Two banners are presented, floating over the drama, one obscuring the other. Underneath the catholic motto reads Salve Regina Mater Misericordia. On the top, Nosso Senhor do Bonfim do Brasil. Our Lord of the Good End. Below, the drama unfolds. St. Jorge's lance skewers the man in the dragon suit, with copious spilling of blood. He alone is real and casts a shadow. Ze Pelintra, cool in his panama and white suit with red trimmings is the intermediary between us and the deity Ogum/ St Jorge. On the ground a shower of broken twigs, residue of a cosmic wind is also real and casts shadows.
"Pomba Gira, Queen of the Seven Crossroads and Ze"
Ze Pelintra appears almost floating in the shadows behind Pomba Gira. He is clearly subservient to a powerful deity in her "Wonder-Woman" costume, with skull topped sceptre and classical pose. She is not only the embodiment of female sexuality, she is female power beyond male control (a reference to contemporary female sexual confidence e.g. Beyonce) The seven crossroads (of life and death) are represented by models (in keeping with the visual language).
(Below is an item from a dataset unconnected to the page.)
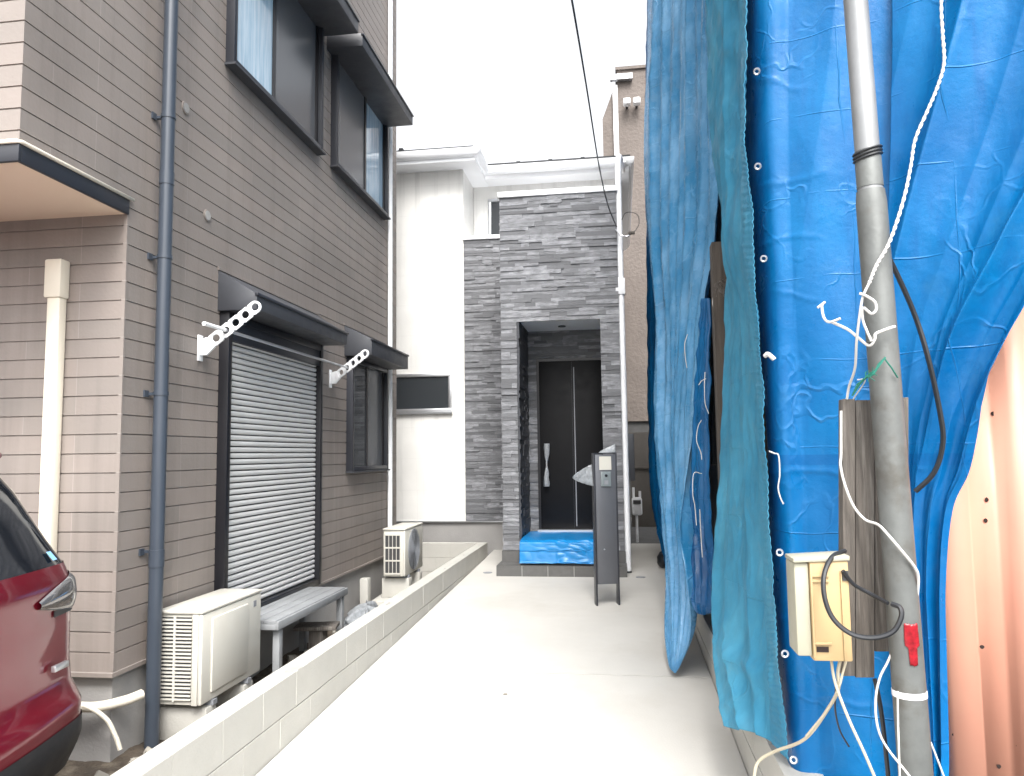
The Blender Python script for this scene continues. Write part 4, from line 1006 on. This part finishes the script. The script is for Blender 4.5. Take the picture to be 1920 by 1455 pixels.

The effect is carried technically by control of focus, of hard and soft edges and subtlety in the low tonal values, an interplay of dark on light/light on dark.
As in the museum of Folklore, the figures emerge from darkness.
The cast of characters was increased from five to thirteen as part of a major revision in 2008/9. All three large macumba works were revised during that period and in the case of " Brasil " every element was repainted. The figures are read from left to right, light into darkness, from the Virgin Mary to Exu. They are set on a "stage" created by the model mountain scape with clouds.
Africa and Brazil meets Scotland. AR
Excerpt from "An Artist in The House of Miracles"
The paintings are intensely concentrated, each meticulously painted to catch the elusive idea out of which it arose. To 'realise' means to make and to know, and this is crucial to their focused power: making becomes knowing. The effort to make is the artists effort to uncover his own purposes, his relationship with his subject and, inevitably, with painting as an art. Behind the painted protagonists stand crude popular figurines, but the artist (following a trait in all his works), refines and perfects them, and so removes them from their material origins, liberating them as ideas, psychic entities, gatekeepers between light and dark. Technical deftness is essential to his re-imaging, not to pull tricks on the viewer but to unlock the inner life of these images that haunt his imagination. It enables the viewer to enter the game of art. They are not borrowings emptied by a change of continent or anthropological studies of another culture or even less are they commentaries on others religious beliefs. They are a response to an encounter that, being unable to shrug off, the artist has had no choice but to confront, to find meaning for him.
Spirits have the power to possess but so does the artist through the achieved image.